Canadian Investment Review

Investment strategies for frozen DB plans

Written by Colin Ripsman on Monday, April 1st, 2019 at 8:32 am

Hoarfrost on a padlock and chain © funlovingvolvo /123RF Stock PhotosOver the course of the last 15 years we have seen an increase in the number of frozen corporate defined benefit plans in Canada.

Frozen plans have limited the future benefit accruals in the plan, either through closing membership to new employees or, in some cases, freezing future service accruals to existing members. This fundamental plan change reduces the size and importance of the pension over time. At the same time, the time horizon of these plans are also reduced. As a result, the company objectives often change, since frequently the primary focus of the company becomes the replacement DC plan. As well, since future accruals are restricted, the DB plan may not require the same investment growth. These factors may create a desire to reduce risk of unexpected funding volatility. As a result, frozen plans may consider the following strategies:

Reducing equity weighting – Equity strategies are inherently more volatile than fixed income strategies. As mentioned above, there may be less need to generate asset growth in a frozen plan, where accruals are restricted. Where the plan is in a deficit position, maintaining a higher equity weighting may remain desirable, to reduce the long-term funding costs. However, many frozen plans will adhere to a de-risking plan that will systematically reduce equity weightings as the funding position improves.

Higher allocations to fixed income – The pension obligations owed by a pension plan can be viewed conceptually as shorting a bond – the pension payments mirror the regular bond coupon payments paid out by the bond issuer. Accordingly, a higher allocation to fixed income represents a reduction in interest rate mismatch risk, since falling interest rates that increase the cost of pension liabilities will simultaneously result in capital gains in the bond portfolio.

Lengthening fixed income duration – The duration of the liabilities of a pension plan may range from 12-20 years, depending on the plan formula and demographics. This creates an interest rate mismatch for most universe bond funds, which will have a shorter duration (typically six to nine years).

For an active plan this mismatch could be desirable in the current low interest rate environment. When interest rates ultimately rise, the shorter duration universe bond fund will fall by less than the longer duration liabilities, improving the plan funding position. However, for frozen plans this represents mismatch risk.
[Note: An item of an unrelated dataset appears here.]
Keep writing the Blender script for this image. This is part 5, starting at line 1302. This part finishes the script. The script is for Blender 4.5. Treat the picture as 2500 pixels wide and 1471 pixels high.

A drop in interest rates, as experienced in 2018, would result in an undesired erosion in the plan funded position. Of course, for a plan in a deficit position, a small interest rate mismatch may be a preferred method of reducing the funding deficit to a higher equity weighting.

Yield enhancement strategies – For plans still employing a duration mismatch, the yield enhancement in a shorter bond allocation could be achieved through an allocation to mortgages, investment grade or high yield credit. Yield enhancement with a longer duration could be achieved through an allocation to real estate or infrastructure assets. These yield enhancement strategies do carry some degree of risk, as the yield spreads could widen relative to safer government bonds in times of economic upheaval. However, they may offer a more controlled way to improve funding than increasing the equity allocation.

Immunization – Immunization strategies are designed to build a fixed income portfolio that matches the bond inflows to the pension obligations. For plans that are underfunded, immunization will sustain any deficit, which must be made up with continued funding contributions. However, for plans that are fully funded, immunization is a way of taking the investment risk off the table. Of course, this will not protect the plan from longevity risk.

Annuitization – Annuitization involves using the pension fund assets to buy annuities from an insurance company for all or a portion of the plan’s liabilities. With buyout annuities particularly, when members retire, their pensions are payed by the insurance company. Annuitization eliminates all investment and longevity risk. However, buyout annuities may not be an effective alternative for underfunded plans or those with continued service accruals.

As frozen DB plans continue to mature and funding levels improve over time, the goal for many will be to minimize the business risks assumed through the DB programs. To achieve this outcome, we would expect the investment policies of these plans to continue to migrate to strategies designed to increase the predictability of the programs and reduce the chances of unexpected funding erosion.